@@curiouscomputer I am looking forward to new content. I also watched the second video (honestly, I watched the second video first because RU-vid suggested it to me :)
I think the only devices that ever used the HP-IB High Speed mode were the hard disk and the tape drives for the HP 9000 series. The most common HP-IB/GPIB devices like printers, plotters and data acquisition devices (e.g. HP rack multimeters etc) only used the regular modes.
What is the part number for the Mux board? 12040A, by any chance? If so, it's an 8-channel RS-232 serial card, based on a Z80 microprocessor. And, yes, the high speed HP-IB card was used to talk to the disks and tapes, at a massive (for the time) 1 megabyte / second.
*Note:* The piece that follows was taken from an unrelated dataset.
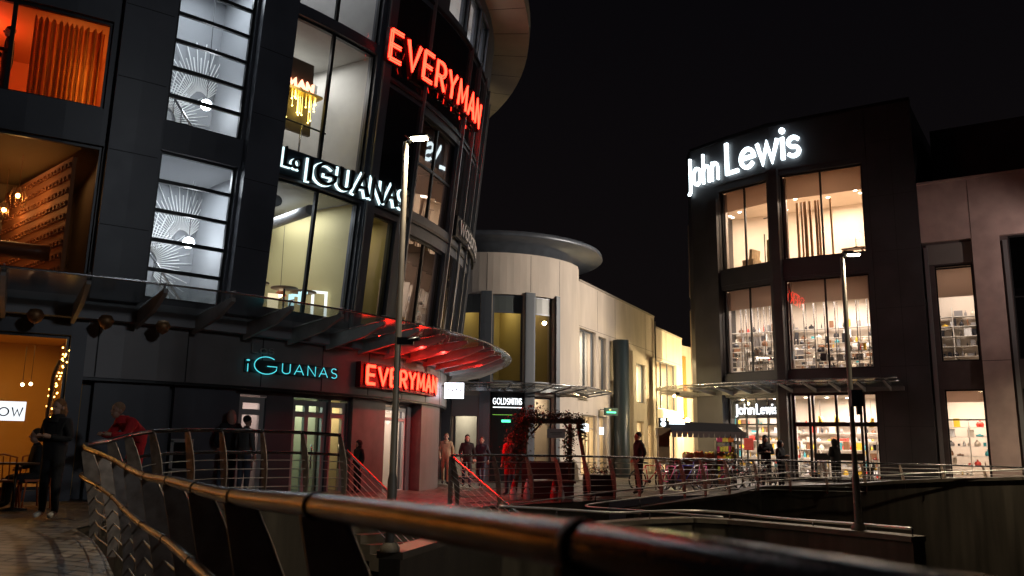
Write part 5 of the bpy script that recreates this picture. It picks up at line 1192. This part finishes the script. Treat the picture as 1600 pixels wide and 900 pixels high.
# restaurant room behind the two big lower panes: tables and pendant lamps
for a, z, o_, nm in ((-40.2, 5.3, -1.6, 'left'), (-37.6, 5.6, -2.6, 'middle'), (-33.6, 5.2, -2.0, 'right')):
    p = L.map(LU(a), z, o_); t = thing('pendant_lamp', nm+' of the three shaded pendant lamps in the room below the haloed letters', 'lamp', p, 'shaded pendant lamps in the restaurant room')
    b = MB(); b.lathe(p, [(.03, .12), (.17, -.05), (.16, -.055)], 12); b.build('lamp_shade', mat('copper_shade', (.5, .14, .06), .3, .6), t); b = MB(); b.ball(p-Vector((0, 0, .03)), .06, 8, 6); b.build('bulb', emis('warm_bulb', (1, .7, .4), 16), t)
    b = MB(); b.tube([p, (p.x, p.y, 7.4)], .006, 4); b.build('cord', FRAME, t); lamp('pendant_light', p-Vector((0, 0, .12)), 1.5, (1, .7, .4), 'POINT', .06)
b = MB(); a = L.map(LU(-29.4), 6.75, -1.2); c = L.map(LU(-26.2), 6.55, -1.2); b.tube([a, c], .02, 5); b.box(a.lerp(c, .35)-Vector((0, 0, .12)), (.1, .1, .18)); tag(b.build('track_light', FRAME), 'black track light under the ceiling of the mustard room', 'track light')
# ---- shelves of merchandise in the shops
def shelving(label, F, u0, u1, z0, rows, dz, off, seed, dark=True, grp=None, depth=.3, tall=.8):
    random.seed(seed); c = F.map((u0+u1)/2, z0, off); t = thing('display_shelf', label, 'shelf', c, grp)
    b = MB()
    for u in (u0, (u0+u1)/2, u1): b.fbox(F, u-.02, u+.02, z0, z0+rows*dz, off-depth, off)
    b.build('upright', mat('shelf_white', (.7, .66, .6), .5), t)
    for r_i in range(rows): b = MB(); b.fbox(F, u0, u1, z0+r_i*dz, z0+r_i*dz+.03, off-depth, off+.02); b.build('shelf_board', MATS['shelf_white'], t)
    pm_ = [mat('goods_black', (.02, .02, .025), .4), mat('goods_brown', (.2, .09, .04), .5), mat('goods_grey', (.25, .24, .24), .4), mat('goods_cream', (.7, .62, .5), .6), pal[0], pal[1], mat('goods_teal', (.05, .35, .4), .4), mat('goods_white', (.8, .8, .8), .4)]
    b = MB(); wts = [6, 3, 3, 2, .5, .6, .4, 2] if dark else [1.5, 2, 2, 3, 2, 2, 1, 4]
    for r_i in range(rows):
        u = u0+.05
        while u < u1-.15:
            w_ = random.choice((.06, .09, .14, .22, .3))*random.uniform(.8, 1.2); h_ = random.uniform(.2, 1.0 if random.random() < .3 else tall)*dz; b.cur = random.choices(range(8), wts)[0]
            if random.random() < .72:
                zz = z0+r_i*dz+.035
                if random.random() < .5: b.fbox(F, u, u+w_, zz, zz+h_, off-depth*.8, off-.04)
                else:
                    q = F.map(u+w_/2, zz, off-depth*.4); b.lathe(q, [(w_*.4, 0), (w_*.5, h_*.3), (w_*.35, h_*.65), (w_*.12, h_*.75), (w_*.14, h_)], 8)
            u += w_+random.uniform(.02, .12)
    o = b.build('merchandise', pm_); tag(o, 'assorted goods on the '+label, 'merchandise', None, 'stuff')
shelving('long wall of handbag shelves across the first floor of the store', W, -5.6, 3.9, 4.95, 6, .52, -6.5, 1)
shelving('middle row of dark goods on the first floor of the store', W, -4.4, 3.6, 4.95, 4, .5, -3.9, 2)
shelving('front row of handbag stands at the first-floor store window', J, 1.2, 3.9, 4.92, 3, .42, -1.2, 3)
shelving('front row of stands in the narrower first-floor store window', J, -2.7, -.35, 4.92, 3, .42, -1.2, 4)
shelving('cosmetics shelves across the back of the store ground floor', W, -5.6, 3.9, .1, 7, .42, -6.5, 5, False)
shelving('low display unit just inside the wide store doors', J, .6, 1.4, .1, 3, .42, -1.6, 6, False)
shelving('display unit right of the wide store doors', J, 3.1, 3.9, .1, 4, .42, -1.8, 7, False)
shelving('middle row of shelves on the store ground floor', W, -3.6, 3.4, .1, 4, .42, -3.8, 8, False)
shelving('shelving in the upper window of the stone building', W, 5.3, 8.4, 5.1, 6, .45, -3.6, 9)
shelving('packed shelves in the ground window of the stone building', W, 6.3, 8.1, .4, 6, .4, -2.2, 10, False)
shelving('shelves in the right edge window of the stone building', W, 9.3, 10.8, .5, 5, .36, -2.2, 11, False)
for u0, u1, z0, z1, nm in ((.62, 3.9, 4.95, 8.0, 'wide'), (-2.8, -.3, 4.95, 8.1, 'narrow'), ):
    for i in range(7 if nm == 'wide' else 6):
        u = u0+(u1-u0)*(i+.5)/7; q = J.map(u, z0, -.9); b = MB(); b.tube([q, q+Vector((0, 0, z1-z0))], .022, 6); b.tube([q+Vector((.12, 0, 0)), q+Vector((.12, 0, z1-z0))], .012, 5)
        o = b.build('display_pole', STEELD); tag(o, 'slim metal display pole in the %s first-floor store window' % nm, 'display pole', 'display poles in the %s window' % nm)
for i, (u, w_) in enumerate(((.75, .1), (.95, .07), (1.12, .14), (1.35, .1), (1.62, .1), (1.75, .08), (2.3, .07))):
    q = J.map(u, 10, -1.1); b = MB(); b.box(q+Vector((0, 0, 1.45)), (w_, .1, 2.9), J.ang(u), random.uniform(-.015, .015)); tag(b.build('timber_batten', WOODL), 'pale timber batten, one of a screen in the wide top-floor store window', 'batten', 'timber battens in the top-floor window')
p = J.map(3.35, 10.45, -1.0); t = thing('table_lamp', 'lit white table lamp in the wide top-floor store window', 'lamp', p)
b = MB(); b.lathe(p+Vector((0, 0, .45)), [(.13, .3), (.27, 0)], 18); b.build('lamp_shade', emis('lamp_shade_lit', (1, .85, .65), 2.2), t); b = MB(); b.lathe(p, [(.12, 0), (.02, .03), (.015, .5)], 10); b.build('stand', FRAME, t)
b = MB(); c = J.map(3.25, 10.4, -1.0); b.box(c-Vector((0, 0, .03)), (1.0, .5, .05), J.ang(3.2))
for dx in (-.4, .4): b.box(c+Vector((dx, 0, -.25)), (.05, .4, .4), J.ang(3.2))
tag(b.build('side_table', WOOD), 'dark side table under the white lamp in the top-floor window', 'table')
t = thing('picture_screen', 'dark framed glazed screen standing in the narrower top-floor store window', 'screen', J.map(-.8, 10, -1.2))
b = MB()
for u in (-1.2, -.75, -.3): b.fbox(J, u-.02, u+.02, 10, 12.5 if u > -1 else 11.7, -1.3, -1.25)
b.fbox(J, -1.2, -.3, 12.46, 12.5, -1.3, -1.25); b.build('frame', FRAME, t); b = MB(); b.fbox(J, -1.1, -.82, 10.1, 11.4, -1.34, -1.3); b.build('panel', mat('olive_panel', (.25, .22, .08), .6), t)
b = MB(); b.fbox(J, -2.4, -1.3, 10.0, 11.3, -3.4, -3.0); tag(b.build('cabinet', mat('maroon_cabinet', (.22, .05, .05), .6)), 'maroon cabinet at the back of the narrower top-floor window', 'cabinet')
t = thing('armchair', 'beige armchair at the foot of the narrower top-floor store window', 'armchair', J.map(-2, 10, -1.2))
b = MB(); q = J.map(-2.0, 10.0, -1.2); b.box(q+Vector((0, 0, .3)), (.7, .6, .35), .7); b.build('seat', cloth('beige', (0, 0, 0)), t); b = MB(); b.box(q+Vector((.2, .2, .7)), (.7, .15, .7), .7, .15); b.build('backrest', cloth('beige', (0, 0, 0)), t)
for u, z, nm in ((1.0, 2.7, 'left'), (1.75, 2.75, 'middle'), (3.3, 2.6, 'right')):
    q = J.map(u, z, -2.0); t = thing('drum_pendant', nm+' of three gold drum pendants behind the wide store doors', 'lamp', q, 'gold drum pendants in the store'); b = MB(); b.lathe(q, [(.12, -.2), (.12, .2), (0, .2)], 14); b.build('lamp_shade', mat('gold_edge', (.6, .4, .1), .3, .9), t)
    b = MB(); b.tube([q+Vector((0, 0, .2)), (q.x, q.y, 3.6)], .008, 4); b.build('cord', FRAME, t)
b = MB(); q = J.map(-1.9, 1.6, -.22); b.box(q, (.5, .03, .55), J.ang(-1.9)); tag(b.build('window_poster', mat('poster_red', (.5, .03, .04), .5)), 'red poster on the narrower store doors', 'poster')

shelving('back bar shelves of bottles in the room below the haloed letters', L, LU(-41), LU(-32.4), 4.5, 5, .4, -3.8, 12, grp=None)
shelving('dark wood back bar shelves inside the amber cafe', L, LU(-64), LU(-57), .3, 6, .42, -4.1, 13)
for k, (a, z) in enumerate(((-39.5, 4.42), (-36, 4.42), (-33.5, 4.42))):
    q = L.map(LU(a), z, -1.1); table(['left', 'middle', 'right'][k]+' dining table inside the big window under the haloed letters', q, WOOD, 'dining tables under the haloed letters')

# glowing doorway frame and menu boards seen through the big pane, ceiling ducts, wall pictures
t = thing('glowing_doorway', 'bright white framed doorway seen inside the right pane under the haloed letters', 'doorway', P(498, 480, 20.9)); c = P(498, 482, 20.9)
b = MB()
for dx in (-.17, .17): b.box(c+Vector((dx, 0, 0)), (.06, .06, .85), .5)
for dz in (-.42, .42): b.box(c+Vector((0, 0, dz)), (.4, .06, .06), .5)
b.build('frame', emis('white_glow_frame', (.95, 1, .95), 1.1), t)  # frame glows by itself, its brightness is put into the material
for k, (px, py, col_) in enumerate(((426, 474, (1, .8, .5)), (455, 470, (.6, .95, 1)), (470, 466, (.6, .95, 1)))):
    c = P(px, py, 20.2); b = MB(); b.box(c, (.14 if k else .26, .03, .5 if k == 0 else .32), .5); b.box(c+Vector((.08, 0, .14)), (.16, .03, .06), .5)
    tag(b.build('lit_panel', emis('lit_panel_%d' % k, col_, .9)), ['warm lit panel at the left of the dining room window', 'pale blue lit bracket shape left of centre in the dining room', 'second pale blue lit bracket shape in the dining room'][k], 'light panel')
for a, z, nm in ((-39.5, 7.2, 'left'), (-35.5, 7.2, 'right')):
    b = MB(); b.tube([L.map(LU(a), z-.1, -.7), L.map(LU(a+3), z-.1, -3.9)], .14, 10); tag(b.build('ceiling_duct', FRAMEL), nm+' round metal duct under the dining room ceiling', 'duct')
for a, z, w_, h_, cc, nm in ((-38.6, 9.4, .9, .6, (.3, .3, .32), 'wide grey'), (-33.5, 10.0, .5, .8, (.12, .1, .09), 'tall dark')):
    b = MB(); b.fbox(L, LU(a), LU(a)+w_, z, z+h_, -4.14, -4.1); tag(b.build('wall_panel', mat('panel_'+nm[:4], cc, .5)), nm+' panel on the back wall of the upper lobby', 'panel')
for k, (a0, a1, z) in enumerate(((-41, -32.5, 10.6), (-41, -32.5, 14.4))):
    b = MB(); b.fbox(L, LU(a0), LU(a1), z, z+.25, -2.2, -1.9); tag(b.build('ceiling_beam', GREYP), ['dropped beam under the ceiling of the upper lobby', 'dropped beam under the top storey ceiling'][k], 'beam')

for a0, a1, o_ in ((-55.2, -51.7, .22), (-44.9, -41.8, .22)):
    for z in (5.6, 7.1, 8.6, 10.1, 11.6, 13.1):
        b = MB(); b.fbox(L, LU(a0)+.01, LU(a1)-.01, z, z+.014, o_+.001, o_+.005); b.build('panel_joint', BLACK, lt)
for u, z0, z1 in ((4.9, 6.5, 8.5), (2.42, 6.6, 8.5), (9.9, 6.0, 8.5), (11.62, 3, 8.0), (14.0, 6.4, 8.0)):
    b = MB(); b.fbox(G, u, u+.018, z0, z1, .0, .004); b.build('panel_joint', mat('grey_joint', (.12, .105, .09), .7), gb)
for u0, u1, z in ((.1, 11.5, 6.56), (11.7, 17.4, 6.35)):
    b = MB(); b.fbox(G, u0, u1, z, z+.018, .0, .0045); b.build('panel_joint', MATS['grey_joint'], gb)
b = MB(); b.tube([G.map(11.5, .2, .08), G.map(11.5, 8.3, .08)], .05, 8); b.build('downpipe', mat('grey_pipe', (.2, .19, .17), .5), gb)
@@curiouscomputer Ok, wow, that's a nice set of ports. The 12040A (and sister card 12792A for the M/E/F series) were line-oriented serial interfaces, best used for hooking terminals to the computers. I believe there was a firmware update at some point a few years after release that made them a bit better for random serial device interfacing, where strings didn't necessarily terminate in the carriage return character, though both versions would do either mode. The RTE drivers allowed adding a "device driver" to do higher level functions, such as managing the cartridge tape units on the 264x terminals. HP provided some, and the manual described how to write your own. The cards used a breakout cable and box with 8 of the 25-pin connectors, otherwise you're in for a lot of wiring. Hope they still work!